Whatever the issues with the global supply chain, Christmas in September is not a solution
A shipping crisis shouldn’t be the green light for three months of frenzied consumption
For weeks I’ve had an inbox alternately screaming real warnings that we’re going to miss our climate targets, and endless, but not quite so desperate press release ‘warnings’ that it’s less than 100 days until Christmas and that we’ll have to secure that mountain of gifts right now or risk a catastrophic festive season.
By now, and they really aren’t going away, we must surely have all seen the headlines that toys could be in short supply because of container shortages and the knock-on effect on shipping prices. We have been urged loudly and in no uncertain terms to buy the avalanche of, well, everything, right now. NOW. DO IT NOW.

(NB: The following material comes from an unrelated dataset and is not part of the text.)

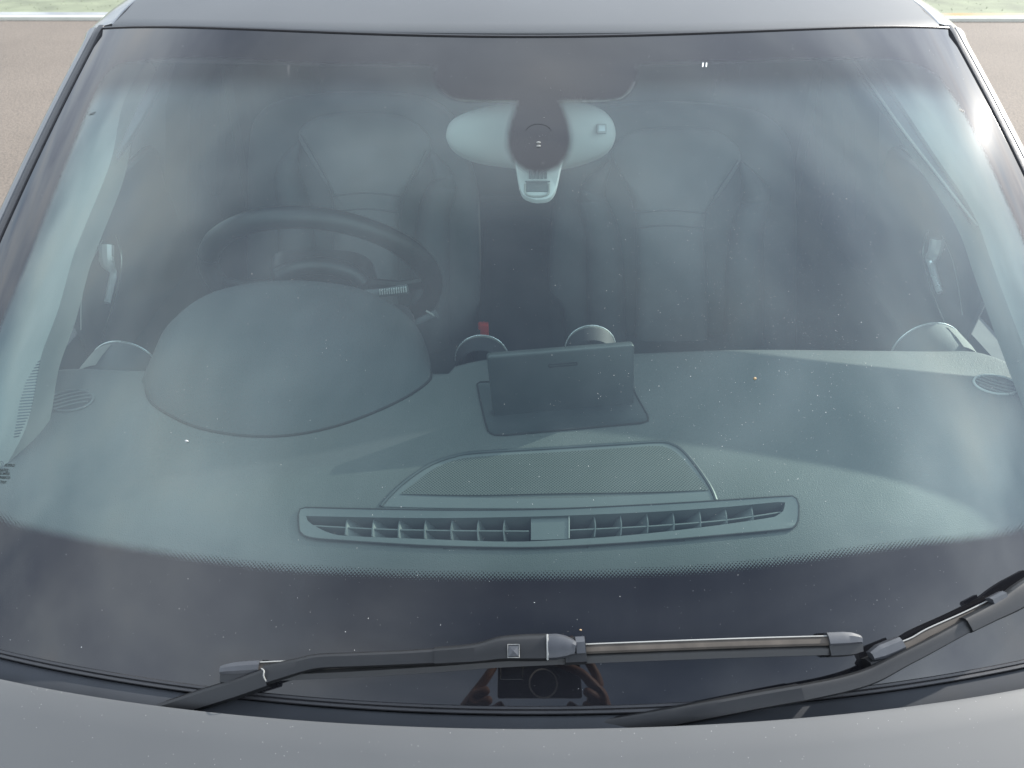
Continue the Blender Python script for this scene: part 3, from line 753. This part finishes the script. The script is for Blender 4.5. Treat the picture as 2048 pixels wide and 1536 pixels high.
# oval side grilles
for (cx_, cy_, rx, ry, an) in ((140, 801, 47, 20, -8), (1993, 769, 46, 18, 10)):
    el = [dpt(cx_ + rx * math.cos(a) * math.cos(rad(an)) - ry * math.sin(a) * math.sin(rad(an)), cy_ + rx * math.cos(a) * math.sin(rad(an)) + ry * math.sin(a) * math.cos(rad(an)), .0012) for a in np.linspace(0, 2 * math.pi, 48, endpoint=False)]
    el = np.array(el); q = MB(); q.tube(el, .0014, 8, True); ov = part(q, 'side_vent', M['mirror'] if cx_ > 1000 else M['dash2'])
    q = MB(); c_ = el.mean(0); q.grid(np.array([el - dn * .0003, c_ + (el - c_) * .05 - dn * .0003]), closev=True); part(q, 'vent_well', M['darkin'], ov)
    for k in (-.6, -.2, .2, .6):
        ww = math.sqrt(1 - k * k); P = []
        for s in np.linspace(-ww, ww, 9):
            ex = cx_ + rx * s * .95; ey = cy_ + (ry * k * .9 + (s * rx * math.sin(rad(an)) * 1.6)) - 3 * (1 - s * s) * (1 if cx_ < 1000 else -1)
            P.append((ex, ey))
        P = [dpt(a, b, .0016) for a, b in P]; q = MB(); q.tube(P, .0011, 6); part(q, 'slat', M['dash2'], ov)

# round turbine vents peeping over the back edge of the dash
def turbine(px, py, wpx, y, chromed, pod):
    c = aty(px, py, y); r = wpx / F * ((y - C[1]) / ray(px, py)[1]) / 2; c = c - np.array([0, 0, r])
    a = np.linspace(0, 2 * math.pi, 48, endpoint=False); ring = lambda rr, yy: np.array([c + np.array([math.cos(k) * rr, yy + math.sin(k) * rr * .12, math.sin(k) * rr]) for k in a])
    q = MB(); q.grid(np.array([ring(r * .78, -.055), ring(r * .95, -.04), ring(r * .985, -.01), ring(r * .97, .012)] if pod else [ring(r * .9, -.02), ring(r * .97, .01)]), closev=True)
    o = part(q, 'round_vent', M['seatb'] if pod else M['darkin'])
    if pod:
        q = MB(); aa = np.linspace(rad(95), rad(185), 20) if px < 1000 else np.linspace(rad(-5), rad(78), 20)
        q.grid(np.array([[c + np.array([math.cos(k) * rr, yy, math.sin(k) * rr]) for k in aa] for rr, yy in ((r * 1.0, .012), (r * 1.01, -.02), (r * .985, -.040))])); part(q, 'vent_lit_side', M['trim'], o)  # sunlit side of the vent laid on as a pale strip
    q = MB(); q.tube(ring(r * .985, .014), r * .020 if not pod else r * .013, 8, True); part(q, 'vent_ring', M['chrome'], o)
    q = MB(); q.grid(np.array([ring(r * .95, .016), ring(r * .86, .010), ring(r * .75, .0)]), closev=True); part(q, 'vent_barrel', M['trim'] if chromed else M['mirror'], o)
turbine(962, 684, 112, .55, True, False); turbine(1186, 664, 106, .56, True, False)
turbine(222, 697, 150, .545, False, True); turbine(1886, 660, 150, .55, False, True)

# steering wheel
wc = np.array([-.338, .745, -.018]); wn = nrm((0, .86, .50)); wr = np.array([1., 0, 0]); wu = np.cross(wn, wr)
if wu[2] < 0: wu = -wu
a = np.linspace(0, 2 * math.pi, 96, endpoint=False)
ring = np.array([wc + wr * math.cos(k) * .183 + wu * math.sin(k) * .183 for k in a])
rr_ = np.array([.0165 + .003 * max(0, math.cos(2 * (k - rad(20)))) ** 4 for k in a])
sw = MB(); sw.tube(ring, rr_, 14, True, up=wn); swo = part(sw, 'steering_wheel', M['leather'])
q = MB()
for k in (28, 152):
    q = MB(); c = wc + wr * math.cos(rad(k)) * .183 + wu * math.sin(rad(k)) * .183; t = -wr * math.sin(rad(k)) + wu * math.cos(rad(k)); ra = nrm(c - wc)
    q.tube([c + (ra * math.cos(b) + wn * math.sin(b)) * .0178 for b in np.linspace(0, 2 * math.pi, 20, endpoint=False)], .0009, 5, True)
    part(q, 'grip_seam', M['gap'], swo)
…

When the Christmas tree shortage chat emerged this week I very nearly cracked and wrote up the whole “how to plan for Christmas in the middle of a global supply chain crisis” article. In September. With the sun shining harder than it has for months.
I feel for those whose lives and livelihoods depend on the quick and comprehensive solving of this serious and gargantuan problem. On the other hand, it all seems like something of a retail sales dream. Instead of a heads-down shopping season that once started around 15th December before creeping back to Black Friday at the end of November, nobody has batted an eyelid now we’ve been told to get started in September.

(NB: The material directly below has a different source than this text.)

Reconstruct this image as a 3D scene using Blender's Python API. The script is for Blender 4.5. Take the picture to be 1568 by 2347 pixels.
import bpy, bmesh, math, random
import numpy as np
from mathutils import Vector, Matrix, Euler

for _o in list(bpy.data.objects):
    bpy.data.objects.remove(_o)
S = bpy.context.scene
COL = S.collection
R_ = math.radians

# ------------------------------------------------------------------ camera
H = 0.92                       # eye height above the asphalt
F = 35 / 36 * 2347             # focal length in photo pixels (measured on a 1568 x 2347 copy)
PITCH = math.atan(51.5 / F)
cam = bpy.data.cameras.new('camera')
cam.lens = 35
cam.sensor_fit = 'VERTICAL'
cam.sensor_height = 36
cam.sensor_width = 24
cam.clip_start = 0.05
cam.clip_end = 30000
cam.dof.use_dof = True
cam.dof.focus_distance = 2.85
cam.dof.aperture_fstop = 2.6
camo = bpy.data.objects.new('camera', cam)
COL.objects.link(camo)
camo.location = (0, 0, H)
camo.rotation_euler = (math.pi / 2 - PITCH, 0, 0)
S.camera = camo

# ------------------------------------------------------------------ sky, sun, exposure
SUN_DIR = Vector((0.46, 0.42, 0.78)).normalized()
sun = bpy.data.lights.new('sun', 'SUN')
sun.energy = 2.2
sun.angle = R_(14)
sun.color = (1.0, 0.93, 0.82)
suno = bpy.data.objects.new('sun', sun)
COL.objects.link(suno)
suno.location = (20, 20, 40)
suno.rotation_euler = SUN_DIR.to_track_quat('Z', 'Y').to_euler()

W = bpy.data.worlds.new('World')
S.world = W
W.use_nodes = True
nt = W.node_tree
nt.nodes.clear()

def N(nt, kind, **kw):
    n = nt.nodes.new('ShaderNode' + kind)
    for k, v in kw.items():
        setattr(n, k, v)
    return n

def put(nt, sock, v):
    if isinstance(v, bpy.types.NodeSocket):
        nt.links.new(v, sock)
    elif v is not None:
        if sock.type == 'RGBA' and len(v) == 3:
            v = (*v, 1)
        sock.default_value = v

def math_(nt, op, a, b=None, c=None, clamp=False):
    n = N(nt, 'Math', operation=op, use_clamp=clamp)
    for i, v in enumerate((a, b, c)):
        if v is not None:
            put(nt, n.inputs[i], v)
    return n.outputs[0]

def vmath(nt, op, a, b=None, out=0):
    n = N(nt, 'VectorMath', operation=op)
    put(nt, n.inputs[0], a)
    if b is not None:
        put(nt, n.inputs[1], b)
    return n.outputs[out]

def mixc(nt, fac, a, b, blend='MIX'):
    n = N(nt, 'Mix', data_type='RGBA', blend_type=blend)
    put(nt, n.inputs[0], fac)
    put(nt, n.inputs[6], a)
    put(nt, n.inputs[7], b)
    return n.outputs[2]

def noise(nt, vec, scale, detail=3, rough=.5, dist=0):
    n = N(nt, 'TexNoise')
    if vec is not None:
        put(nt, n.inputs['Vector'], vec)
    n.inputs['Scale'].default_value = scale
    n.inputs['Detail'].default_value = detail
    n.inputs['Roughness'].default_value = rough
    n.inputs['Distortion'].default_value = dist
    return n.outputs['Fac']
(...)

The unspoken assumption is that we are aiming to buy in at least the same vast quantities as last year – a frenzy that incidentally doesn’t play out in the Scandinavian nations we so closely associate with winter festivities.
In fact, we’re on course to spend a fifth more than we did last year. We’re going to spend and consume our way to a perfect Christmas. And thanks to all those ‘buy, buy, buy’ messages, a quarter of us not only feel pressured to spend more than we can afford, says MoneySuperMarket this week, but increasingly nervous about doing so.

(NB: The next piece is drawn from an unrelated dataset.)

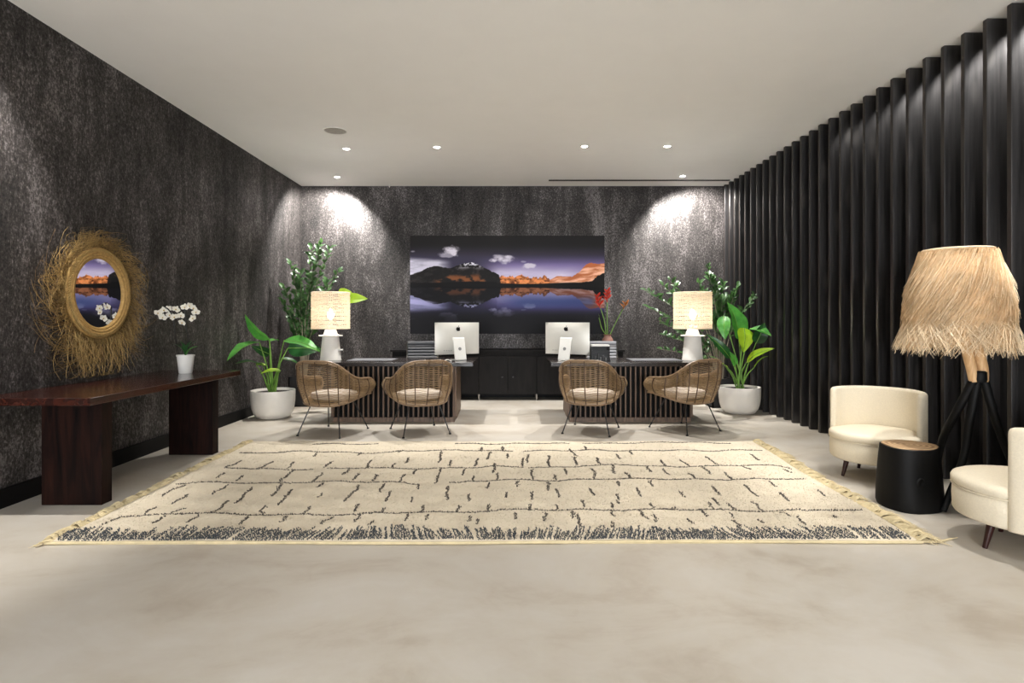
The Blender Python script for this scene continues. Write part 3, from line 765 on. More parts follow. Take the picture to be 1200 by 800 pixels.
leafy(pl, px_, py_, .34, [
    (316, 398, 287, 368, .18, 'leaf', .0, -.22, .2, (-.6, -1, .3)), (304, 401, 266, 423, .20, 'leaf', -.1, -.62, .15, (-.2, -.6, 1)),
    (316, 400, 327, 399, .10, 'leaf', .1, .3, .1, F2), (309, 429, 276, 426, .17, 'leaf_dark', .0, -.42, .1, F2),
    (300, 427, 314, 429, .07, 'leaf_lime', -.1, -.05, .1, F2), (329, 434, 305, 438, .10, 'leaf_lime', -.15, -.28, .1, F2),
    (333, 399, 376, 413, .23, 'leaf', -.05, -.1, .15, (.2, -.5, 1)), (337, 408, 377, 409, .25, 'leaf_dark', .12, .25, .1, F1),
    (330, 420, 352, 428, .10, 'leaf_dark', .1, .2, .1, F2), (316, 415, 294, 405, .13, 'leaf_dark', .1, -.1, .1, F1)])
px2, py2 = 3.285, 8.38
pr = planter('potted_plant', 'big-leaved green plant in a white bowl planter, in front of the black timber boards', px2, py2, .290, .38)
leafy(pr, px2, py2, .34, [
    (848, 370, 850, 398, .19, 'leaf', .0, -.1, .1, (-.5, -1, .2)), (866, 398, 852, 354, .30, 'leaf', .05, .1, .22, (.45, -1, .1)),
    (872, 384, 871, 413, .24, 'leaf_lime', -.1, -.22, .1, (.1, -1, .2)), (879, 385, 904, 394, .17, 'leaf', -.1, -.42, .12, (0, -.7, .8)),
    (875, 424, 908, 408, .15, 'leaf_lime', -.1, -.45, .12, (0, -.8, .7)), (884, 430, 901, 417, .10, 'leaf_lime', -.2, -.38, .12, F2),
    (856, 420, 828, 391, .13, 'leaf_dark', .0, .05, .18, F1), (852, 432, 828, 416, .05, 'leaf', -.05, -.12, .1, F2),
    (886, 402, 896, 378, .20, 'leaf_dark', -.2, -.25, .1, F1), (862, 428, 855, 412, .10, 'leaf', -.1, -.18, .1, F1),
    (852, 430, 843, 426, .06, 'leaf_lime', -.12, -.2, .1, F2)])

# tall shrubs in black planters
def shrub(label, bx, by, ph, tips, big=()):
    t = thing('potted_shrub', label, 'shrub', (bx, by, 0), 0, 'tall small-leaved shrubs in black planters')
    b = MB(); s = .17
    for sx, sy, dx, dy in ((-1, 0, .02, 2*s), (1, 0, .02, 2*s), (0, -1, 2*s, .02), (0, 1, 2*s, .02)): b.box((sx*(s-.01), sy*(s-.01), ph/2), (dx, dy, ph))
    b.box((0, 0, .01), (2*s, 2*s, .02)); b.build('planter', M['black_planter'], t)
    MB().box((0, 0, ph-.04), (2*s-.04, 2*s-.04, .03)).build('soil', M['soil'], t)
    V, Fs = MB(), None; o = Vector((bx, by, 0)); br = MB()
    for (px, py, dy, dens) in tips:
        T = at(px, py, by+dy)-o; R0 = Vector((random.uniform(-.04, .04), random.uniform(-.04, .04), ph-.05))
        mid = R0.lerp(T, .55); mid.x = mid.x*.55; mid.z += .08
        pts = spline([R0, mid, T], 16); br.tube(pts, [.011-.0006*i for i in range(16)], 5)
        for k in range(dens):
            s_ = .42+.58*(k+random.random())/dens; f_ = s_*15; i = min(int(f_), 14); p = Vector(pts[i]).lerp(Vector(pts[i+1]), f_-i)
            d = (Vector(pts[i+1])-Vector(pts[i])).normalized()
            a = random.uniform(0, 2*PI); sd = Vector((math.cos(a), .6*math.sin(a), random.uniform(-.3, .5)))
            dr = (d*.7+sd*.9).normalized(); L = random.uniform(.075, .13)
            vs, fs = leaf_blade(p, p+dr*L, L*.52, (random.uniform(-.4, .4), -.6, .8), .08, .12, 4, .8)
            V.add([Vector((min(max((v_+o).x, WL+.02), BX-.01)-o.x, v_.y, v_.z)) for v_ in vs], fs)
    br.build('branches', M['bark'], t, True)
    stuff(V.build('foliage', M['leaf_shrub'], t, True))
    for (bx2, by2, tx, ty, w_, mat) in big:
        vs, fs = leaf_blade(at(bx2, by2, by)-o, at(tx, ty, by)-o, w_, (0, -1, .2), .1, .12, 10, .7, .1)
        MB().add(vs, fs).build('leaf', M[mat], t, True)
    return t
shrub('tall small-leaved shrub in the left back corner behind the table lamp', -3.28, 9.12, .46,
      [(376, 284, 0, 46), (366, 290, .05, 34), (387, 290, -.05, 36), (341, 308, -.15, 40), (352, 318, -.1, 34), (398, 316, 0, 32), (350, 328, .1, 40), (333, 336, -.2, 32),
       (330, 350, -.25, 36), (338, 372, -.1, 32), (384, 330, .1, 44), (366, 322, -.1, 44), (372, 350, 0, 44), (350, 352, -.1, 46), (358, 366, .1, 46), (345, 384, -.1, 34), (380, 368, -.1, 40)],
      [(396, 345, 412, 342, .16, 'leaf_lime'), (400, 350, 431, 350, .17, 'leaf_lime'), (398, 354, 424, 348, .13, 'leaf')])
shrub('tall small-leaved shrub in the right back corner behind the table lamp', 3.22, 9.0, .44,
      [(757, 340, 0, 36), (776, 334, 0, 34), (784, 328, .1, 30), (756, 358, 0, 30), (772, 376, 0, 28), (768, 408, -.1, 14), (778, 392, 0, 40), (795, 388, .1, 40),
       (818, 330, 0, 30), (829, 312, 0, 36), (838, 326, 0, 40), (848, 330, .0, 40), (864, 334, -.15, 40), (884, 346, -.45, 40), (858, 346, -.1, 40), (846, 350, -.1, 40), (826, 340, .1, 34), (834, 400, .1, 40)])

# ------------------------------------------------------------------ console table, orchid, mirror
t = thing('console_table', 'long dark mahogany console table with slab legs along the left wall', 'table', (-3.2, 5.0, 0))
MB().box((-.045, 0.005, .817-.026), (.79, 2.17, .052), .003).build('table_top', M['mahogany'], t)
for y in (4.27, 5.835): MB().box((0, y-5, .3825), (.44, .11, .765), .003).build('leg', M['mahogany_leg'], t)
ox, oy = -3.235, 5.75; oz = .817
t = thing('potted_orchid', 'white orchid with two flower spikes in a white pot on the console table', 'orchid', (ox, oy, oz))
MB().lathe([(.056, 0), (.06, .005), (.078, .165), (.083, .168), (.083, .182), (.078, .182), (.074, .17), (.01, .165)], 32).build('pot', M['white_plastic'], t, True)
MB().lathe([(.074, .160), (.02, .172), (.001, .174)], 20).build('bark_mix', M['soil'], t, True)
for k in range(9):
    a = k*2.4; d = Vector((math.cos(a), math.sin(a), 0)); 
    vs, fs = leaf_blade(Vector((0, 0, .165)), Vector((0, 0, .165))+d*.12+Vector((0, 0, .10+.03*(k % 3))), .035, (0, 0, 1), .15, .2, 7)
    MB().add(vs, fs).build('leaf', M['leaf_dark'] if k % 3 else M['leaf'], t, True)
oo = Vector((ox, oy, oz))
def op(px, py, dy=0.0): return at(px, py, oy+dy)-oo
for (a_, b_, c_, e_) in (((208, 411), (205, 388), (203, 372), (188, 364)), ((221, 411), (219, 385), (217, 362), (229, 358))):
    MB().tube(spline([op(*a_), op(*b_), op(*c_), op((c_[0]+e_[0])/2, min(c_[1], e_[1])-3), op(*e_)], 24), .0068, 6).build('flower_spike', M['black_metal'], t, True)
MB().tube([op(206.5, 390), op(221, 389)], .0035, 6).build('clip', M['black_metal'], t, True)
MB().tube([op(208, 411), op(203, 372), op(200, 353)], .003, 6).build('support_stick', M['black_metal'], t, True)
fl0 = None
def flower_mesh():
    fb = MB()
    for k, (a, L, w_) in enumerate(((90, .040, .027), (210, .037, .026), (330, .037, .026), (12, .042, .040), (168, .042, .040))):
        d = Vector((math.cos(math.radians(a)), -.12, math.sin(math.radians(a))))
        vs, fs = leaf_blade(Vector((0, 0, 0)), d*L, w_, (0, -1, 0), -.10, .05, 6, .85); fb.add(vs, fs)
    return fb
for k, (px, py) in enumerate(((185, 367), (190.5, 372), (192, 363.5), (197.5, 362), (199, 369), (204, 371.5), (206, 362.5), (212, 370), (213.5, 378), (216.5, 360), (222, 358.5), (227, 361), (229.5, 366), (226, 373))):
    if fl0 is None: f = flower_mesh().build('flower', M['petal'], t, True); fl0 = f
    else: f = fl0.copy(); C.objects.link(f)
    p = op(px, py, random.uniform(-.05, .03)); f.location = p; f.rotation_euler = (random.uniform(-.3, .4), random.uniform(-.6, .6), random.uniform(-.2, .9))
    h = MB().tube([(0, 0, 0), (0, -.012, -.004)], [.007, .004], 6).build('flower_heart', M['orchid_heart'], f, True)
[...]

I know the feeling. It might not be immediately obvious but I bloody love Christmas. I’m one of those bunny boilers who starts planning in, ahem, the summer. But five years ago we made a pact with our respective families after we suddenly realised the overindulged kids were barely looking at the items we’d worked our arses off to give them before reaching for the next thing.
It wasn’t the most life-affirming moment. So we set small, tight budgets for the kids and stopped buying gifts for all the adults. This, we all agreed, was the way forward after all, Christmas is only really about being with the ones you love, and other Hallmark card quotes, right?
That first Christmas I made the massive error of actually following through, resulting in a toe-curlingly awkward afternoon when the other adults present handed over piles of stuff to each other and, worse, to us and we reciprocated with fresh air.
We ploughed on with pigheaded determination, adding in a whole pile of other abstract restrictions like ensuring everything was secondhand, produced in the UK and plastic-free – down to the wrapping paper and tape.
We pushed people who love our family and want us to have wonderful things (and work hard to buy those things) to spend time with us instead.
The following year, with a slightly higher commitment rate, I found my mother-in-law crying in the kitchen because following our wishes to scale back, Christmas didn’t feel the same. Which wasn’t quite the jubilant, and ever-so-slightly smug liberation from the consumption prison I was hoping for.
By now though we’ve all had a bit of time to adjust and a smaller Christmas is a normal, fun, simpler and much less indebted affair.
So why have I just spent a full five minutes you won’t get back talking about Christmas debt in a column about sustainability in September?
Because it strikes me that this shipping crisis just might do us all a massive financial, emotional and maybe even environmental favour. If we can just ignore all the noise.